Editorial

Tonton, dessine-moi la pluie

© D.R

La visite de Jacques Chirac est sympathique à plusieurs égards. D’abord sur le plan personnel, ce gars est sympathique. Il signifie la France, celle qui est attachante et qui ne laisse pas indifférent, par tout son être. Il est incontestable que Jacques Chirac est un Français. Plus proche d’une fameuse «certaine idée de la France» avec ses bons côtés, ses travers, ses frilosités, ses manquements, ses hardiesses, sa générosité ou son universalité que des stéréotypes dominants dans la sphère dite moderne et bien pensante de l’Hexagone d’aujourd’hui. Jacques Chirac est une pensée unique à lui tout seul. Car, lui, il ne chasse pas en meute. Il a pour lui une espèce d’autosuffisance gauloise qui l’exonère des raouts internationaux auxquels certains s’accrochent pour exister. Sa structure personnelle la plus achevée doit-être, me semble-t-il, quelque chose comme l’Association des petits maires de France à la croix de bois. Ensuite, et au-delà de ces aspects personnels, sa visite ressemble pour ce qui concerne le Maghreb à une tournée des popotes familiales. Tunisie, Algérie, Maroc ce sont des pays qu’il connaît très bien. Qu’il connaisse exactement l’état des relations bilatérales entre son pays et les pays de l’Afrique du Nord est une chose qui relève de son travail et de ses compétences, mais qu’il pousse la connaissance intime des dossiers jusqu’à les moduler en cernant les conjonctures, les caractères spécifiques, les différentes couches d’amitié historiquement superposées, et les enjeux du moment, ça c’est le talent particulier de président français dans le domaine international. Un plus indéniable pour la France que le Maroc apprécie à sa juste valeur.
Maintenant, l’amitié qu’a Jacques Chirac pour le Maroc et la profonde affection qu’il porte à son Souverain ne sont un secret pour personne. L’évocation de ce fait est même devenue une figure de style obligée pour tous ceux qui veulent saisir rapidement et d’une manière entendue, et conventionnelle, la relation entre les deux pays.

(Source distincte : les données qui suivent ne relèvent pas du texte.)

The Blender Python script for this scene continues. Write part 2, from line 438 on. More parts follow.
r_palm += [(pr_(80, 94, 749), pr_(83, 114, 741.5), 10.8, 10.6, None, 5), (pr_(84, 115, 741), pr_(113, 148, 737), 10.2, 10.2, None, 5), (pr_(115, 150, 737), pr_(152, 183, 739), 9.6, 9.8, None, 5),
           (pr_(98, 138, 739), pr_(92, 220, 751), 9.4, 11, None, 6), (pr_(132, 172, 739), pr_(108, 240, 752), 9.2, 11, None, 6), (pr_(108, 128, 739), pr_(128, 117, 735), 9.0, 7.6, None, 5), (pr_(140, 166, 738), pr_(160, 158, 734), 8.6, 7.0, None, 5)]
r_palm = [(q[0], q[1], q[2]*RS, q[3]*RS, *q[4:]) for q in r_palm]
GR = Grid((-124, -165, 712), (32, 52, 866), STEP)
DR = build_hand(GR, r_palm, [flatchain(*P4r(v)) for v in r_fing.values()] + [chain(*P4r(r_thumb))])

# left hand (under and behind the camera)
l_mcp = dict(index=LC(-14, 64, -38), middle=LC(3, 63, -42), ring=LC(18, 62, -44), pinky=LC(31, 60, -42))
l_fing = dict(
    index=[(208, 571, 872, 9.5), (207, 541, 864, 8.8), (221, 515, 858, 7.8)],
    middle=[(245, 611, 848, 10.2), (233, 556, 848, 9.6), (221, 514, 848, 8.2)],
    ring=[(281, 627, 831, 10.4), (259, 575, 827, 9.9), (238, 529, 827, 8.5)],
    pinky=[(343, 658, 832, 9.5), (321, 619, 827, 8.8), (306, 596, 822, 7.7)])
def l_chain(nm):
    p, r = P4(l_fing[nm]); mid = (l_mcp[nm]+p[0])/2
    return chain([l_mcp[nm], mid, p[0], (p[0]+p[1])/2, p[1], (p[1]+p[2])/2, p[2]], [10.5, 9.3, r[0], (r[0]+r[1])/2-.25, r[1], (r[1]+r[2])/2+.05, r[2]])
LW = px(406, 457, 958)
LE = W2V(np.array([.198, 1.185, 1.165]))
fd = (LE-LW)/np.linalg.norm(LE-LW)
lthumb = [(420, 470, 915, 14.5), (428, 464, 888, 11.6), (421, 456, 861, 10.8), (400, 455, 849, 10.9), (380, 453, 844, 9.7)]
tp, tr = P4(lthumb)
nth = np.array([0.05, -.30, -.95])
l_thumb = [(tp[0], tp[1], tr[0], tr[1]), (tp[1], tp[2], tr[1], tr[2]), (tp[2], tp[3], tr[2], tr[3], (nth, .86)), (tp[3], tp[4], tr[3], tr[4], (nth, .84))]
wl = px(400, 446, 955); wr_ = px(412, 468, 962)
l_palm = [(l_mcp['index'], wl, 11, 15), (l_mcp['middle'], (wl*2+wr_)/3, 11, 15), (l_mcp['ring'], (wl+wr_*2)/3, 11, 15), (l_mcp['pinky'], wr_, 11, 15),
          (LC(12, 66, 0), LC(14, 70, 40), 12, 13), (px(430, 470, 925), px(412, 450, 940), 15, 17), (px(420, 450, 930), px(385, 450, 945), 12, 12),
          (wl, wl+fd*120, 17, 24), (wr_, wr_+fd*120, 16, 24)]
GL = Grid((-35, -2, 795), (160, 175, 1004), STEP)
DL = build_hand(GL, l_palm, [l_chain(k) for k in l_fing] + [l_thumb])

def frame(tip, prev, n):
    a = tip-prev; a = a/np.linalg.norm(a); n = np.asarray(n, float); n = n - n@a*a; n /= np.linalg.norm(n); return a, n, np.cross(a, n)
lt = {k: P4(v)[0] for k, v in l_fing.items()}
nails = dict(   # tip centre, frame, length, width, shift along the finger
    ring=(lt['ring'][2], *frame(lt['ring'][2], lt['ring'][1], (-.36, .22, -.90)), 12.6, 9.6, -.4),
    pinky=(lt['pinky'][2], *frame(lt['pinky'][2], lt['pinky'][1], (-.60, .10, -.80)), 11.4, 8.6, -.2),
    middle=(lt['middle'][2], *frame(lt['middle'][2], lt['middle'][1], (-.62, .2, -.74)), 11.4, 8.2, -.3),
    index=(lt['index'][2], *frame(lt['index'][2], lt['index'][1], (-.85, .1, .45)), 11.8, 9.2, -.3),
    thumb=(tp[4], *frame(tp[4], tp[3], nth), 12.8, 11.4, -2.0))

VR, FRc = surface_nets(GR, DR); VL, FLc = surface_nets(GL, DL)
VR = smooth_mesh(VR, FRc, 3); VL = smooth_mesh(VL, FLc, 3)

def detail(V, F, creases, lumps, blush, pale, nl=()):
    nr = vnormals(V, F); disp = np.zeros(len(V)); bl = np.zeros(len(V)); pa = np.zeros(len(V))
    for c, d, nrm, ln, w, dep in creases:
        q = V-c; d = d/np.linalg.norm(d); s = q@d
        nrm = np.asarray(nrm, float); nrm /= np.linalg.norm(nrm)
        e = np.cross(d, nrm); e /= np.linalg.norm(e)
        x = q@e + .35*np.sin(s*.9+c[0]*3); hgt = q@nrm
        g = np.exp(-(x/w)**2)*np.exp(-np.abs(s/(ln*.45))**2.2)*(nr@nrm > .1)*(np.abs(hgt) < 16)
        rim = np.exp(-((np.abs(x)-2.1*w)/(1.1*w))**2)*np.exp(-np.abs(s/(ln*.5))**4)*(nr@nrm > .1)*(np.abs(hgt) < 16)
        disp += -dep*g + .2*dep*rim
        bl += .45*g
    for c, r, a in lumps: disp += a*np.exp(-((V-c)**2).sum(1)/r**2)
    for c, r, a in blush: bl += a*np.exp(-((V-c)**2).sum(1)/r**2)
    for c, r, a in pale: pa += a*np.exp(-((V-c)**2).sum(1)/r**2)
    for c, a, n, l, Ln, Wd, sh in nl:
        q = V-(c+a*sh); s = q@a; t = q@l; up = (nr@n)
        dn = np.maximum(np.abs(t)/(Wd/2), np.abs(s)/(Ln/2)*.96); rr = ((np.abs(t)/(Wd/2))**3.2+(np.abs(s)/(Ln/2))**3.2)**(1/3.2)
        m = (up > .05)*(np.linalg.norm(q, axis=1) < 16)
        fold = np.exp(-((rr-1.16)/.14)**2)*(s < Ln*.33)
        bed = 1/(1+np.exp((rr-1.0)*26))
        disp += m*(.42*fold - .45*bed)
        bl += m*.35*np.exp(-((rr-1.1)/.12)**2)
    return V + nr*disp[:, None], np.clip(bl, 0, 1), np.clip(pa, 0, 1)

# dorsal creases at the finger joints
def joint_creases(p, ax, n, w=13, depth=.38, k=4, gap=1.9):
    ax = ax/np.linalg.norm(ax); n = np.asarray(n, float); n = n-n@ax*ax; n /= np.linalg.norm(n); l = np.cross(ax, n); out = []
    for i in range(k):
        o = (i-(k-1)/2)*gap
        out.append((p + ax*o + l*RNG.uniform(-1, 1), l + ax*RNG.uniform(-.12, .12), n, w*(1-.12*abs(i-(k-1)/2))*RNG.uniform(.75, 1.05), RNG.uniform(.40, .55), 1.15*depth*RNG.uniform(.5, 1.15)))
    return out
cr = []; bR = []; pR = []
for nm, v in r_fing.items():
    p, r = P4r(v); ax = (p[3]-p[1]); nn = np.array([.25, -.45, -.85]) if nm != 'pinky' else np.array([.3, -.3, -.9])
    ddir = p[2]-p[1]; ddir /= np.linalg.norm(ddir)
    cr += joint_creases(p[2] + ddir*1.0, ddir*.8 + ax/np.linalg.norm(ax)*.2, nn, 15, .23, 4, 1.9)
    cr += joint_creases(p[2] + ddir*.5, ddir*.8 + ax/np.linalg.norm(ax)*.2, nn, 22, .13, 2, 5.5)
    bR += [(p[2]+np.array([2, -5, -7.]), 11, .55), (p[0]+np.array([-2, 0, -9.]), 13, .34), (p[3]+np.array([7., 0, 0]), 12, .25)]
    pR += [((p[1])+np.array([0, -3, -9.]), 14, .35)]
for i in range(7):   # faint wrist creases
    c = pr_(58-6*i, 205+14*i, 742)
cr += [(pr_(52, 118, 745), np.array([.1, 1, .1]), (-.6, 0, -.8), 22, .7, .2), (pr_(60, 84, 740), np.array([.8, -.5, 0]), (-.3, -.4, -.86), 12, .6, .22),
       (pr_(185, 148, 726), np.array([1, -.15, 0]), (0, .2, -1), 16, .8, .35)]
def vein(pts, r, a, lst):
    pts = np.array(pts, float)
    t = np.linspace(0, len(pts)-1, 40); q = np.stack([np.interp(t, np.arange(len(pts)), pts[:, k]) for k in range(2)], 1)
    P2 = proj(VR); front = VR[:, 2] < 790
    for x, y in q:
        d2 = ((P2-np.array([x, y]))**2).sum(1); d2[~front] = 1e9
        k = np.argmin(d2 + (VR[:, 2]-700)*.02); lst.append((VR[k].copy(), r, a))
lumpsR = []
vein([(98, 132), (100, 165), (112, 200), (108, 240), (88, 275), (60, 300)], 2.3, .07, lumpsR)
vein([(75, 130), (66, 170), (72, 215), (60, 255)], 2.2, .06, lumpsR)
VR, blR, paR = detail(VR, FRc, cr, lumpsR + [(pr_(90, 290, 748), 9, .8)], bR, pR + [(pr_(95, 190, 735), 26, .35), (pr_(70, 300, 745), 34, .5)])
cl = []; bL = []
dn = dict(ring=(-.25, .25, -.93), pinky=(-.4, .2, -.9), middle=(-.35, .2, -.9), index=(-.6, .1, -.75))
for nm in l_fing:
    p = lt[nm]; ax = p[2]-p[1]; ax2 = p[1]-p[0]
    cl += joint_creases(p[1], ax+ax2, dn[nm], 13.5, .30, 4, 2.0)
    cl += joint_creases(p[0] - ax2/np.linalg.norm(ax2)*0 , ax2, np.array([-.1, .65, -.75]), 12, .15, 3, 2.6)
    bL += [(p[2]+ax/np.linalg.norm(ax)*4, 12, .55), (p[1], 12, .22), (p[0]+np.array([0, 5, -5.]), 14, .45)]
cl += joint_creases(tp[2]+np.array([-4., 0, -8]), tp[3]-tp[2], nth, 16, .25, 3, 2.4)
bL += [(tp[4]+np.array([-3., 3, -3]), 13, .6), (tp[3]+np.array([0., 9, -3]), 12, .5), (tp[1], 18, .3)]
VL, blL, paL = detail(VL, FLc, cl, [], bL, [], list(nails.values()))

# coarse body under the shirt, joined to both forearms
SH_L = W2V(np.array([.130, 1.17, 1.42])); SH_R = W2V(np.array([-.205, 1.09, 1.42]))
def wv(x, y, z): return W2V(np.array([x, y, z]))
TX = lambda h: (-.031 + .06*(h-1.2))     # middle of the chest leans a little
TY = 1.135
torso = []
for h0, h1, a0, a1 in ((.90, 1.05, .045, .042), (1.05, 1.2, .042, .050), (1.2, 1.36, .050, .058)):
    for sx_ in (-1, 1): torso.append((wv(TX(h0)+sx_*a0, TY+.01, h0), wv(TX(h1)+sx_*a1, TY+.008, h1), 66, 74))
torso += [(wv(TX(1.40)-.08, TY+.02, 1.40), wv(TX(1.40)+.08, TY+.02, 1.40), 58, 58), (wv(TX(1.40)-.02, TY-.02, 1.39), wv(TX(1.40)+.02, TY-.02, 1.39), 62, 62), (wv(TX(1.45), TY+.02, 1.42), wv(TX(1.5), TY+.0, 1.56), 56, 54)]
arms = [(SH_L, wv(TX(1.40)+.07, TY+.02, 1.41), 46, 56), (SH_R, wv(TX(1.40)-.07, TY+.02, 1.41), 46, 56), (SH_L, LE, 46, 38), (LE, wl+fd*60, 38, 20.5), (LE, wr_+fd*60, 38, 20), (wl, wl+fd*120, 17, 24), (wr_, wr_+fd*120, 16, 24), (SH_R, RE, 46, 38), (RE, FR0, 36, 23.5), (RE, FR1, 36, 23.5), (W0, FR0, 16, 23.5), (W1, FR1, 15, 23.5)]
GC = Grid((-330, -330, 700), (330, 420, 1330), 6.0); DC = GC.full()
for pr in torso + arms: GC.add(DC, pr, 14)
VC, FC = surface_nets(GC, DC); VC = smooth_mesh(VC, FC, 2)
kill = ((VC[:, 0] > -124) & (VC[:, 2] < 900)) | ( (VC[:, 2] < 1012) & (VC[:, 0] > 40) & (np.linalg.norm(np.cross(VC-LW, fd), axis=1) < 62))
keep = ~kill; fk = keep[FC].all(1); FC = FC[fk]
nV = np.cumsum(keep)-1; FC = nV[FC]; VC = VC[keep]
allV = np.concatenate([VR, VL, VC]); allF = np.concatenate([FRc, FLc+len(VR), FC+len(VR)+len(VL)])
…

Mais la visite de Jacques Chirac au Maroc dans la conjoncture régionale et internationale actuelle peut revêtir plusieurs significations.

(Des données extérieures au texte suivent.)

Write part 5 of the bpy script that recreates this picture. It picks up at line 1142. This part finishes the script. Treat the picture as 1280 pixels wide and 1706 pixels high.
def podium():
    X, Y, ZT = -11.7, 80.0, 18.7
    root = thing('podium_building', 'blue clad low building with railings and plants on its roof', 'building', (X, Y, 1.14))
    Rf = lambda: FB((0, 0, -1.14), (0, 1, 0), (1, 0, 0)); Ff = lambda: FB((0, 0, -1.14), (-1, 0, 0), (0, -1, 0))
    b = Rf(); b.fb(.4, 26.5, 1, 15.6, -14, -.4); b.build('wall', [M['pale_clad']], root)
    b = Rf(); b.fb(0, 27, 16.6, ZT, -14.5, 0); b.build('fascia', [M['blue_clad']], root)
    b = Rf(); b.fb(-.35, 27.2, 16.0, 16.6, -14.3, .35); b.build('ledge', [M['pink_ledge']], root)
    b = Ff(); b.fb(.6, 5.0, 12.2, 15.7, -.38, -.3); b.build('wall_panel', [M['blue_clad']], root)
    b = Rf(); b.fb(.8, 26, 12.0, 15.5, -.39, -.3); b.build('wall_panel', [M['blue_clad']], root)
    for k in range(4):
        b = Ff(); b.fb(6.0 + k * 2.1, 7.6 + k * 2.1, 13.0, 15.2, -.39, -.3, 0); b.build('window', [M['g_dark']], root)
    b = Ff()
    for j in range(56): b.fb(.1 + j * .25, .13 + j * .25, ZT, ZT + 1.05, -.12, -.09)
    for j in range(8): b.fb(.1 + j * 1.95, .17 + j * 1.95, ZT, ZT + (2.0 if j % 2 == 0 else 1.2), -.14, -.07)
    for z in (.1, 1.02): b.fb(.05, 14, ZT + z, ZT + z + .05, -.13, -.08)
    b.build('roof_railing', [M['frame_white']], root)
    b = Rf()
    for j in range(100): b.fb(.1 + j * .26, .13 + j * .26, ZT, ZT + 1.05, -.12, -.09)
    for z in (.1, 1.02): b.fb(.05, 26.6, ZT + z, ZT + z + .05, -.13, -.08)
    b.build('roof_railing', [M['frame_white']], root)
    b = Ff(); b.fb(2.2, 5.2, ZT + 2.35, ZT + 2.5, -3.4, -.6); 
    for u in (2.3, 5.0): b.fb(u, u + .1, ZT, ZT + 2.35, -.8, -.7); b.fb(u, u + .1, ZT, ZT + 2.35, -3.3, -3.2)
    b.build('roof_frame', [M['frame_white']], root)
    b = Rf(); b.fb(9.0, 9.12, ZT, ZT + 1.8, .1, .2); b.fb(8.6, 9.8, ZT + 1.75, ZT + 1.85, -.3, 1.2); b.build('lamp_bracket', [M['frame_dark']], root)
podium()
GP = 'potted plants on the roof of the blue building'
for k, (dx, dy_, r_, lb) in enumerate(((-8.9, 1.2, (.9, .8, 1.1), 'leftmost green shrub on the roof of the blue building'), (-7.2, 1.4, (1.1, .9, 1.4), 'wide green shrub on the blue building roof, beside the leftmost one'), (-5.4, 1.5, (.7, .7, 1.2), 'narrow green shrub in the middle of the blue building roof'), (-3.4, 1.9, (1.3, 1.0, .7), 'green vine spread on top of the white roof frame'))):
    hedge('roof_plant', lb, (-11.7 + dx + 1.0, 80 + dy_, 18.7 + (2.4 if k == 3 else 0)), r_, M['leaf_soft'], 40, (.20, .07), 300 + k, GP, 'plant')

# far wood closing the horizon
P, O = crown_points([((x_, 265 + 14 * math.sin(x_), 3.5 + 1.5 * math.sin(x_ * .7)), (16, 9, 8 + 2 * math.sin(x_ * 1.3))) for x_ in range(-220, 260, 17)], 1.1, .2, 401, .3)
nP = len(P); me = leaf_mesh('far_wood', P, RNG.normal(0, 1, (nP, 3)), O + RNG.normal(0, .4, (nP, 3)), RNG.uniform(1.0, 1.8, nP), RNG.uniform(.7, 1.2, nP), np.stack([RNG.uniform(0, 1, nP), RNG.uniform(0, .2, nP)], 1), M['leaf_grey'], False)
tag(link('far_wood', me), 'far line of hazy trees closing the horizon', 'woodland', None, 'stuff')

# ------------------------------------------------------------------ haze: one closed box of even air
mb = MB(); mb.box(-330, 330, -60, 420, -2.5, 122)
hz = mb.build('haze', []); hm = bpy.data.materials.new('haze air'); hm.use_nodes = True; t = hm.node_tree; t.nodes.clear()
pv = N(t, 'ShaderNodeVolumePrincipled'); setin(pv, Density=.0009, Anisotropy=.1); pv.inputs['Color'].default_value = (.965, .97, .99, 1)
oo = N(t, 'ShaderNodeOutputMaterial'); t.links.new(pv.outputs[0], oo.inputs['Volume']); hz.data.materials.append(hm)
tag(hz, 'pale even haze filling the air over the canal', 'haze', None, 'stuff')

D’abord, c’est un président français en campagne électorale. Qu’il serre des mains à Bab El Oued, à la Goulette ou à Agdal, quand c’est relayé par plusieurs dizaines de journalistes qui font partie du voyage et que c’est transmis par les télévisions à 20h, on ne peut pas dire que ce n’est pas de la bonne promo. C’est le président candidat à sa propre succession qui s’épanouit en direct dans son domaine réservé « constitutionnel » que sont les Affaires étrangères. Je gère. Ne vous inquiétez pas. Ensuite le président français est le président d’un pays en guerre. Contre le terrorisme certes, mais en guerre en terre d’Islam sous l’oeil angoissé des Musulmans du monde entier et le regard ténébreux et ahuri des Arabes qui se trouvent être, pour la plupart, des Musulmans, aussi.
Ce n’est pas rien. La visite de Jacques Chirac, au Maghreb pour être large, peut alors paraître comme une forme d’explication, de justification ou de reformulation de l’action de la France pour éviter les malentendus, auprès des Arabes les plus proches, historiquement et géographiquement, de ce pays. Les plus domestiqués, aussi, ou les plus «sensibles» aux sorties internationales de la France.
Visiter le Maghreb après les attentats du 11 septembre, après l’intrusion fracassante de Oussama Ben Laden sur la scène tragique internationale, et ce, pendant que la guerre d’Afghanistan continue, relève effectivement plus d’un voyage de plaidoyer dans le domaine de la politique internationale que d’une approche conventionnelle strictement bilatérale.
La seule chose que Chirac aurait pu apporter au Maroc, c’est la pluie. Il ne peut pas le faire. Alors, maintenant, qu’il puisse, sans pluie, donner un coup de main pour sortir les relations maroco-espagnoles de l’impasse, qu’il puisse plaider pour la réussite de la dernière mouture du plan Baker pour le Sahara marocain ou qu’il intervienne auprès de l’UE pour une amélioration de notre statut ou de nos échanges commerciaux, c’est très bien. Mais un Tonton qui ne fait pas pleuvoir en abondance ne peut pas être parfaitement un vrai Tonton. Il lui manquera quelque chose.